Slab Contrasted Hojy 2 is a very bold, wide, medium contrast, italic, normal x-height font visually similar to 'Kairos' by Monotype (names referenced only for comparison).
Keywords: posters, sports branding, headlines, team apparel, packaging, athletic, retro, assertive, industrial, headline, impact, momentum, ruggedness, display, blocky, squared, chamfered, slanted, compact.
A heavy, slanted slab-serif with broad proportions and squared-off, chamfered terminals that read as cut or notched rather than rounded. Strokes are robust with noticeable contrast between main stems and the slab-like feet and caps, giving a carved, poster-ready silhouette. Counters are relatively tight and angular, and many joins form crisp corners that create a rigid, mechanical rhythm. The overall texture is dense and high-impact, with consistent, sturdy serifs and a forward-leaning stance across caps, lowercase, and figures.
Best suited to short, high-impact settings such as posters, headlines, sports branding, team or event graphics, and bold packaging callouts. It performs especially well when you want a compact, punchy word shape that holds up at large sizes and in high-contrast applications.
The tone is loud and energetic, blending a vintage sports/college feel with an industrial, hard-edged confidence. Its slant adds momentum while the squared slabs keep it grounded and forceful, making the voice feel bold, competitive, and promotional rather than delicate or literary.

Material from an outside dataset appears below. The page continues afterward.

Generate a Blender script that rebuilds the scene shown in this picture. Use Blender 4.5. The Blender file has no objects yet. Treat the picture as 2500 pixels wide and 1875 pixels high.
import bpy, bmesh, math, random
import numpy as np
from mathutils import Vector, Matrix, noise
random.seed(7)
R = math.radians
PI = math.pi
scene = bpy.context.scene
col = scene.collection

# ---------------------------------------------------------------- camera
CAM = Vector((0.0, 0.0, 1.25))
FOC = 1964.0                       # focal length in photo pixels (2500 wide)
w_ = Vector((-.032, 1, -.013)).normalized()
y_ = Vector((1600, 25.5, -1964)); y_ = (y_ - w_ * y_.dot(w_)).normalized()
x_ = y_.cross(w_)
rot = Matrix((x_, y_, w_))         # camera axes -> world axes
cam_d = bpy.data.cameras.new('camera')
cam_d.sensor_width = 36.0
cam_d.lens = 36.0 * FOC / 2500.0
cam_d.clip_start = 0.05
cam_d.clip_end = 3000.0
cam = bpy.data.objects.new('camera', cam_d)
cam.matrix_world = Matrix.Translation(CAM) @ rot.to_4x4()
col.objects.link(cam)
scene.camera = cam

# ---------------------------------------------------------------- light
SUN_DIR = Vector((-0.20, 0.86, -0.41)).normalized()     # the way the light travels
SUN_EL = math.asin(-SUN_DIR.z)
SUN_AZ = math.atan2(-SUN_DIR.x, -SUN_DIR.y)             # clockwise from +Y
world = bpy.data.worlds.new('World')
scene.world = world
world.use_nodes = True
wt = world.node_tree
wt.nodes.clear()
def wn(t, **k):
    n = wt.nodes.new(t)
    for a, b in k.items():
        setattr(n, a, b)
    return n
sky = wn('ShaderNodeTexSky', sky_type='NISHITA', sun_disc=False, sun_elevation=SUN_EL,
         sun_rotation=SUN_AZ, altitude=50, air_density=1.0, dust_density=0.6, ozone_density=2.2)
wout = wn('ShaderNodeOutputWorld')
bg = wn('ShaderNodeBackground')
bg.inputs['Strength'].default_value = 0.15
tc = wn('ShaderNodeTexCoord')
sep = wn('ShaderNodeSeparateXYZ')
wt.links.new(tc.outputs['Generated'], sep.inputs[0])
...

The design appears intended to deliver maximum impact with a forward-driving slant and rugged slab structure, evoking classic athletic and workwear lettering while maintaining a crisp, engineered finish. Its angular cuts and sturdy serifs suggest a focus on visibility, toughness, and strong branding presence.
The numerals and uppercase carry a uniform, display-driven presence with prominent slab details and angular cut-ins that help differentiate shapes at a distance. In longer lines, the strong diagonals and dense blackness create a compact, commanding color that favors emphasis over quiet readability.